Actually, de-duplication software has gone a long way to eliminate the issue you mention with reviewing 20 copies of the same document. It's easy to group them together (even taking OCR errors into account if they were paper originally) and review them in much less than 20 times the time for one copy.

The Markoff article got quite a bit wrong, not least on the "computers don't make mistakes" front. But the basic message that artificial intelligence technology has made massive inroads into document review, and is displacing some entry level legal jobs, is certainly true.

Kaiser

Dave: your point is relevant but different from mine. I'm talking about the manual labor of xeroxing and/or scanning those 20 copies taken from 20 offices, multiplied by the number of large-group meetings held at said company through many years.

The other howler I didn't even bother to mention was Markoff's claim (or more likely, his parroting someone else's claim) that the IBM computer mimics how humans play Jeopardy.

zbicyclist

Physical copies? How quaint.

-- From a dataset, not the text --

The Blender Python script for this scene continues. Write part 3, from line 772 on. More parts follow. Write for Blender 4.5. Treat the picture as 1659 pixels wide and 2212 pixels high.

Most stuff will exist in electronic form and the de-duping software will work pretty well.

Forgetting the overblown claims -- if this can just filter down the mountain of documents to the molehill of stuff that's interesting, a huge amount of hours go away. This is all good.

Kaiser

zbicyclist: They were hoping to find hand-written notes. And you're making a molehill out of a mountain of a job to locate "interesting"-ness. I wish them good luck.

Robert Waters

I work for a big4 accounting firm and have, in the past, worked on litigation support, building adhoc databases and simple applications to create virtual case files. It frightens me if the article is accurate regarding how "hands off" the lawyers/paralegals/support have become. Do computers have a place? Of course. Firstly, I think that using computers to prioritize rather than analyze is a very good thing - you might producing damning evidence much sooner leading to a settlement and thereby lower legal fees. And secondly, software can be very helpful in identifying patterns that humans don't see - but this analysis should be in addition to human review, not instead of. The comment by Tom Mitchell makes me chuckle. Ever since I was a university undergrad in the 1980's, we have been on the cusp of a 10-year explosion in the real world applicability of AI.